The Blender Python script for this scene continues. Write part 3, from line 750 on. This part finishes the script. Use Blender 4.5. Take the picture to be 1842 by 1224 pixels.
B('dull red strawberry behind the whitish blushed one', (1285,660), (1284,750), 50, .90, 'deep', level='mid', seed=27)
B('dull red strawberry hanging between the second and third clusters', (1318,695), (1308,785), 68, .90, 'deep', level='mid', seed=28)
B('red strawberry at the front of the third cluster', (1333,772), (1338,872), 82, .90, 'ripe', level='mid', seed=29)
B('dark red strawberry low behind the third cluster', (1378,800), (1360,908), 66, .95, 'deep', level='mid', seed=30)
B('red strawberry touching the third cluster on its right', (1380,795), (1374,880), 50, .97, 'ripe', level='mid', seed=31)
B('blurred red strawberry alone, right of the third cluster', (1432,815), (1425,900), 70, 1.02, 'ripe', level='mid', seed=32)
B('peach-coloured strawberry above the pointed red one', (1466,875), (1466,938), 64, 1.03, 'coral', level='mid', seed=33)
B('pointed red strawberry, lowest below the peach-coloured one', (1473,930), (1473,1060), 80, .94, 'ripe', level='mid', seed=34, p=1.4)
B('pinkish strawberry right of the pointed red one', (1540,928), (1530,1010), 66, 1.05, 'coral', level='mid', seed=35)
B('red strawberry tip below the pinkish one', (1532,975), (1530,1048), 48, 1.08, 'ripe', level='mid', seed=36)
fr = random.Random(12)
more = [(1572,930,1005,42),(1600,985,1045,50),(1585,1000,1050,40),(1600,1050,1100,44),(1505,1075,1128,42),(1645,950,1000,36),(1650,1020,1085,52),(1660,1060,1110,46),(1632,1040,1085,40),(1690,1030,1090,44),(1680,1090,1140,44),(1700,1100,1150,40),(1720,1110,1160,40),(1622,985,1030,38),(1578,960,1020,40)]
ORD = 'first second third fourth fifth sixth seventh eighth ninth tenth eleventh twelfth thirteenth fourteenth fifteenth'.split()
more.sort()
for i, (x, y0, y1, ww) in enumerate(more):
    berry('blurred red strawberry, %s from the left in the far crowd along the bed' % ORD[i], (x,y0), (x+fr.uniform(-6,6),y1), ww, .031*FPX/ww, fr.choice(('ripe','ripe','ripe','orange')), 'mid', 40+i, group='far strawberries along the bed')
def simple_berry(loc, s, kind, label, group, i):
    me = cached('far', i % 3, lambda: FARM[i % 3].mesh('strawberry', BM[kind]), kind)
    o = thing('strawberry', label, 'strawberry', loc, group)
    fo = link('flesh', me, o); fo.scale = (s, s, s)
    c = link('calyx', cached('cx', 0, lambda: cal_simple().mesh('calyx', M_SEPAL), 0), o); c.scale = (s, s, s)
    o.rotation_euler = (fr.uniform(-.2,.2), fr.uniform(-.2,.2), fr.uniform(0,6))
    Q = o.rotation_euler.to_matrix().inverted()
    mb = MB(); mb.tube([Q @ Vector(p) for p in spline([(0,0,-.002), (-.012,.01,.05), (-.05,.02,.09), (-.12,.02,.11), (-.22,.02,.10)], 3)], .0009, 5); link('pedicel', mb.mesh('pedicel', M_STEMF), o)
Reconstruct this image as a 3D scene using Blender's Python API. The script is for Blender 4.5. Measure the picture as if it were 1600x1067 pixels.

* [REQUIRED TASK]: Up to and including the line with "B('red strawberry at", repeat the data exactly, starting from its first line; nothing else belongs in the response.

* [FULL RESPONSE]:
The Blender Python script for this scene continues. Write part 3, from line 750 on. This part finishes the script. Use Blender 4.5. Take the picture to be 1842 by 1224 pixels.
B('dull red strawberry behind the whitish blushed one', (1285,660), (1284,750), 50, .90, 'deep', level='mid', seed=27)
B('dull red strawberry hanging between the second and third clusters', (1318,695), (1308,785), 68, .90, 'deep', level='mid', seed=28)
B('red strawberry at the front of the third cluster', (1333,772), (1338,872), 82, .90, 'ripe', level='mid', seed=29)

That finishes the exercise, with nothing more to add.